**Task prompt**
Could you transcribe every record below exactly as written, leaving out any pictures?

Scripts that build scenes

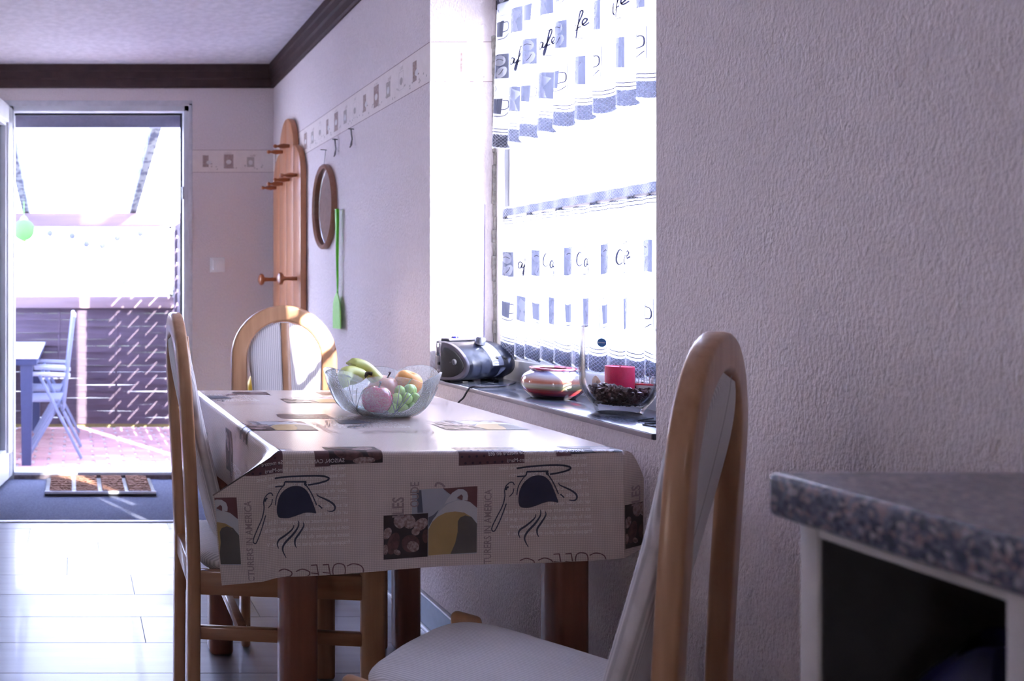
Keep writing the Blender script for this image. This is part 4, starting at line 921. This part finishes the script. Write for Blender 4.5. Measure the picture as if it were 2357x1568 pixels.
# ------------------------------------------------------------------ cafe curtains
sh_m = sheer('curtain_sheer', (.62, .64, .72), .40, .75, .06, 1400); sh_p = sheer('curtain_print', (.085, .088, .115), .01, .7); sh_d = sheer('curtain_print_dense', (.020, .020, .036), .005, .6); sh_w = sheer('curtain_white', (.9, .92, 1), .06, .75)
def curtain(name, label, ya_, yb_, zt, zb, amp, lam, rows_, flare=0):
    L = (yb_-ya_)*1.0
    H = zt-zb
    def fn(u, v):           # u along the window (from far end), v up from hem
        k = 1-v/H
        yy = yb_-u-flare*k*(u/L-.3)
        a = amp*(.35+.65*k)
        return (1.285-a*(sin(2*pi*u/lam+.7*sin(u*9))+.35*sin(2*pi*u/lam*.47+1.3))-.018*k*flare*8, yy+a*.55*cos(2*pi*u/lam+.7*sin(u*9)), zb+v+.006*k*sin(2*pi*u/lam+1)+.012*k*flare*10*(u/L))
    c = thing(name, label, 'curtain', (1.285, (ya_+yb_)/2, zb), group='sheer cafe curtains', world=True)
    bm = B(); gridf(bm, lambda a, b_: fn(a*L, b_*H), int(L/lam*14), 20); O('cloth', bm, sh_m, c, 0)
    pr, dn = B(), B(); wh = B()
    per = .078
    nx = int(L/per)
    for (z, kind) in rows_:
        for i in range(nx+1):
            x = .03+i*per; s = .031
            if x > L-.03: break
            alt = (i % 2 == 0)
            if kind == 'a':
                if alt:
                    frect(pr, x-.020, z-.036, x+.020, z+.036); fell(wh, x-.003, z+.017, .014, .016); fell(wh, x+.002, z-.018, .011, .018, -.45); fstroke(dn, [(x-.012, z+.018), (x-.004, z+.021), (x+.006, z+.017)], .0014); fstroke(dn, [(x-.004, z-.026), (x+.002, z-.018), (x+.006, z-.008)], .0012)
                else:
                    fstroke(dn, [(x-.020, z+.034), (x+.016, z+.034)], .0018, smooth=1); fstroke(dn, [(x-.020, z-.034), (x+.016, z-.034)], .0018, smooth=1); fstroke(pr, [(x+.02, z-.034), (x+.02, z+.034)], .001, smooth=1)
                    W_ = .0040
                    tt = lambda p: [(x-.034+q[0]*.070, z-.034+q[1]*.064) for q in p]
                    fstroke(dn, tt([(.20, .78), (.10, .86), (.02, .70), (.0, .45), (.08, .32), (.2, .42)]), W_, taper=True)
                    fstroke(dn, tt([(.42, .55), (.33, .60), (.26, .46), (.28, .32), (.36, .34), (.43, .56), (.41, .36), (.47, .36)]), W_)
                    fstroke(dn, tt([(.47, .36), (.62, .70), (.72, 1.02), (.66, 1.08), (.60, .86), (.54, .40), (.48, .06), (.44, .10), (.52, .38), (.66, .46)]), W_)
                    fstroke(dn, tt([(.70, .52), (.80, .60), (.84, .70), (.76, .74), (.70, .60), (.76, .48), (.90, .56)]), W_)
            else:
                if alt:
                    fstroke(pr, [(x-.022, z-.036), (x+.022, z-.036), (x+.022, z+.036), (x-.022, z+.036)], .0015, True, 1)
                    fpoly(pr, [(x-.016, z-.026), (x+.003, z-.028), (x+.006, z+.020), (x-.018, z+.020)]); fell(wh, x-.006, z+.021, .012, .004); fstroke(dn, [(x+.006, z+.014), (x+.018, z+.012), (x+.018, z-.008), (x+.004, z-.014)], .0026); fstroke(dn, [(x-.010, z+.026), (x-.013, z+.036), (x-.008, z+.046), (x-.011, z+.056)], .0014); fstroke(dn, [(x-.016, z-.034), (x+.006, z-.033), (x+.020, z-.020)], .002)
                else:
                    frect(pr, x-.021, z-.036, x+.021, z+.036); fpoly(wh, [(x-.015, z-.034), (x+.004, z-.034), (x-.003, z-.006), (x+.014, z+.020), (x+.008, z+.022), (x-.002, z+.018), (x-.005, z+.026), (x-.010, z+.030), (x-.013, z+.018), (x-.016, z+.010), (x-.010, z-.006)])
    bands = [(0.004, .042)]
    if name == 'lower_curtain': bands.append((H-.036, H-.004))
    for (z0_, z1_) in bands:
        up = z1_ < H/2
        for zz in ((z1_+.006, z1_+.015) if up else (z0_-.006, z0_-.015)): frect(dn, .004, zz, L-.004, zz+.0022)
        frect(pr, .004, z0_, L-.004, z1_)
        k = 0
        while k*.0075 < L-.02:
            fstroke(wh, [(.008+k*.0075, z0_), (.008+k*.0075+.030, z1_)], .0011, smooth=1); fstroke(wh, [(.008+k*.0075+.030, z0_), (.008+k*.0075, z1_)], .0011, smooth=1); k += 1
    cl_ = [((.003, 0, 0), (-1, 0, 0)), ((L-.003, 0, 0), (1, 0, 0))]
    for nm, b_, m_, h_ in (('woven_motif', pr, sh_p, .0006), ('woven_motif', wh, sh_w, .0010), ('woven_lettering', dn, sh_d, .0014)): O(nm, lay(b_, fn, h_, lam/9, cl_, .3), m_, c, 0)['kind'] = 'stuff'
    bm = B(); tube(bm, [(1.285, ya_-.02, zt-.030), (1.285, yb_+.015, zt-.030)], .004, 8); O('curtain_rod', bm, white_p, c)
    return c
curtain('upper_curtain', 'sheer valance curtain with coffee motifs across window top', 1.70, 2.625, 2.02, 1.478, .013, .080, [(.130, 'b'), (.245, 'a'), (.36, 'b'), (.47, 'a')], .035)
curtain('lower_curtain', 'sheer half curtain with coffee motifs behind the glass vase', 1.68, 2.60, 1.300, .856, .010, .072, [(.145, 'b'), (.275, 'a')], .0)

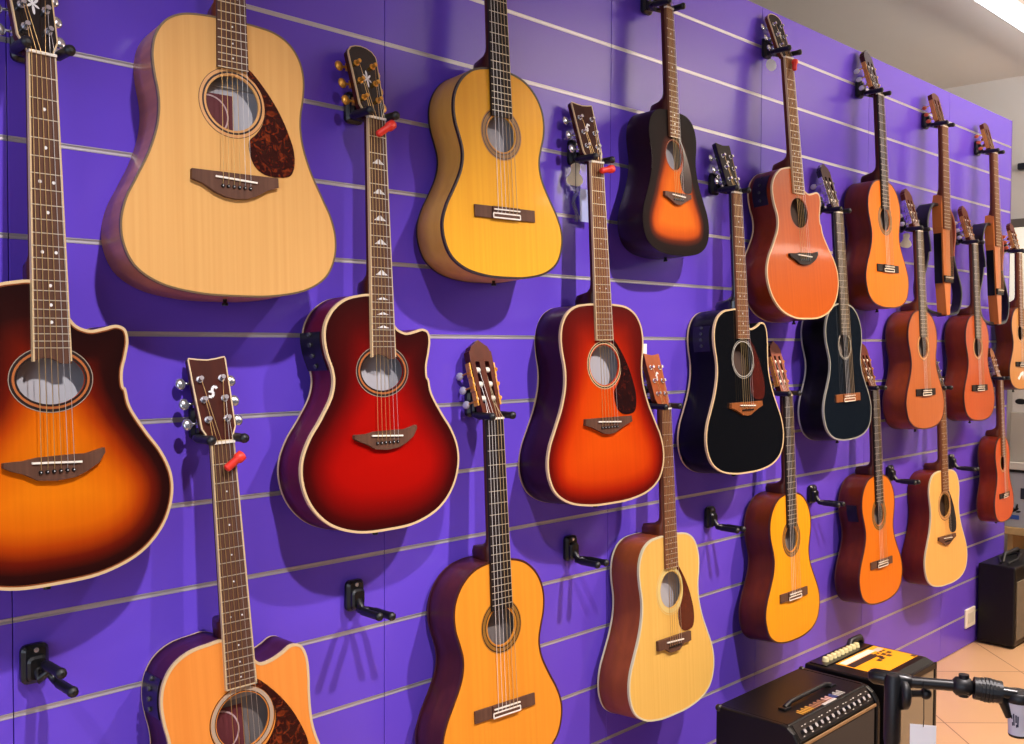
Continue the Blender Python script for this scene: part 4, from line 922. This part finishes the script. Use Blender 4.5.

**The result**
Keep writing the Blender script for this image. This is part 4, starting at line 921. This part finishes the script. Write for Blender 4.5. Measure the picture as if it were 2357x1568 pixels.
# ------------------------------------------------------------------ cafe curtains
sh_m = sheer('curtain_sheer', (.62, .64, .72), .40, .75, .06, 1400); sh_p = sheer('curtain_print', (.085, .088, .115), .01, .7); sh_d = sheer('curtain_print_dense', (.020, .020, .036), .005, .6); sh_w = sheer('curtain_white', (.9, .92, 1), .06, .75)
def curtain(name, label, ya_, yb_, zt, zb, amp, lam, rows_, flare=0):
    L = (yb_-ya_)*1.0
    H = zt-zb
    def fn(u, v):           # u along the window (from far end), v up from hem
        k = 1-v/H
        yy = yb_-u-flare*k*(u/L-.3)
        a = amp*(.35+.65*k)
        return (1.285-a*(sin(2*pi*u/lam+.7*sin(u*9))+.35*sin(2*pi*u/lam*.47+1.3))-.018*k*flare*8, yy+a*.55*cos(2*pi*u/lam+.7*sin(u*9)), zb+v+.006*k*sin(2*pi*u/lam+1)+.012*k*flare*10*(u/L))
    c = thing(name, label, 'curtain', (1.285, (ya_+yb_)/2, zb), group='sheer cafe curtains', world=True)
    bm = B(); gridf(bm, lambda a, b_: fn(a*L, b_*H), int(L/lam*14), 20); O('cloth', bm, sh_m, c, 0)
    pr, dn = B(), B(); wh = B()
    per = .078
    nx = int(L/per)
    for (z, kind) in rows_:
        for i in range(nx+1):
            x = .03+i*per; s = .031
            if x > L-.03: break
            alt = (i % 2 == 0)
            if kind == 'a':
                if alt:
                    frect(pr, x-.020, z-.036, x+.020, z+.036); fell(wh, x-.003, z+.017, .014, .016); fell(wh, x+.002, z-.018, .011, .018, -.45); fstroke(dn, [(x-.012, z+.018), (x-.004, z+.021), (x+.006, z+.017)], .0014); fstroke(dn, [(x-.004, z-.026), (x+.002, z-.018), (x+.006, z-.008)], .0012)
                else:
                    fstroke(dn, [(x-.020, z+.034), (x+.016, z+.034)], .0018, smooth=1); fstroke(dn, [(x-.020, z-.034), (x+.016, z-.034)], .0018, smooth=1); fstroke(pr, [(x+.02, z-.034), (x+.02, z+.034)], .001, smooth=1)
                    W_ = .0040
                    tt = lambda p: [(x-.034+q[0]*.070, z-.034+q[1]*.064) for q in p]
                    fstroke(dn, tt([(.20, .78), (.10, .86), (.02, .70), (.0, .45), (.08, .32), (.2, .42)]), W_, taper=True)
                    fstroke(dn, tt([(.42, .55), (.33, .60), (.26, .46), (.28, .32), (.36, .34), (.43, .56), (.41, .36), (.47, .36)]), W_)
                    fstroke(dn, tt([(.47, .36), (.62, .70), (.72, 1.02), (.66, 1.08), (.60, .86), (.54, .40), (.48, .06), (.44, .10), (.52, .38), (.66, .46)]), W_)
                    fstroke(dn, tt([(.70, .52), (.80, .60), (.84, .70), (.76, .74), (.70, .60), (.76, .48), (.90, .56)]), W_)
            else:
                if alt:
                    fstroke(pr, [(x-.022, z-.036), (x+.022, z-.036), (x+.022, z+.036), (x-.022, z+.036)], .0015, True, 1)
                    fpoly(pr, [(x-.016, z-.026), (x+.003, z-.028), (x+.006, z+.020), (x-.018, z+.020)]); fell(wh, x-.006, z+.021, .012, .004); fstroke(dn, [(x+.006, z+.014), (x+.018, z+.012), (x+.018, z-.008), (x+.004, z-.014)], .0026); fstroke(dn, [(x-.010, z+.026), (x-.013, z+.036), (x-.008, z+.046), (x-.011, z+.056)], .0014); fstroke(dn, [(x-.016, z-.034), (x+.006, z-.033), (x+.020, z-.020)], .002)
                else:
                    frect(pr, x-.021, z-.036, x+.021, z+.036); fpoly(wh, [(x-.015, z-.034), (x+.004, z-.034), (x-.003, z-.006), (x+.014, z+.020), (x+.008, z+.022), (x-.002, z+.018), (x-.005, z+.026), (x-.010, z+.030), (x-.013, z+.018), (x-.016, z+.010), (x-.010, z-.006)])
    bands = [(0.004, .042)]
    if name == 'lower_curtain': bands.append((H-.036, H-.004))
    for (z0_, z1_) in bands:
        up = z1_ < H/2
        for zz in ((z1_+.006, z1_+.015) if up else (z0_-.006, z0_-.015)): frect(dn, .004, zz, L-.004, zz+.0022)
        frect(pr, .004, z0_, L-.004, z1_)
        k = 0
        while k*.0075 < L-.02:
            fstroke(wh, [(.008+k*.0075, z0_), (.008+k*.0075+.030, z1_)], .0011, smooth=1); fstroke(wh, [(.008+k*.0075+.030, z0_), (.008+k*.0075, z1_)], .0011, smooth=1); k += 1
    cl_ = [((.003, 0, 0), (-1, 0, 0)), ((L-.003, 0, 0), (1, 0, 0))]
    for nm, b_, m_, h_ in (('woven_motif', pr, sh_p, .0006), ('woven_motif', wh, sh_w, .0010), ('woven_lettering', dn, sh_d, .0014)): O(nm, lay(b_, fn, h_, lam/9, cl_, .3), m_, c, 0)['kind'] = 'stuff'
    bm = B(); tube(bm, [(1.285, ya_-.02, zt-.030), (1.285, yb_+.015, zt-.030)], .004, 8); O('curtain_rod', bm, white_p, c)
    return c
curtain('upper_curtain', 'sheer valance curtain with coffee motifs across window top', 1.70, 2.625, 2.02, 1.478, .013, .080, [(.130, 'b'), (.245, 'a'), (.36, 'b'), (.47, 'a')], .035)
curtain('lower_curtain', 'sheer half curtain with coffee motifs behind the glass vase', 1.68, 2.60, 1.300, .856, .010, .072, [(.145, 'b'), (.275, 'a')], .0)

Continue the Blender Python script for this scene: part 4, from line 922. This part finishes the script. Use Blender 4.5.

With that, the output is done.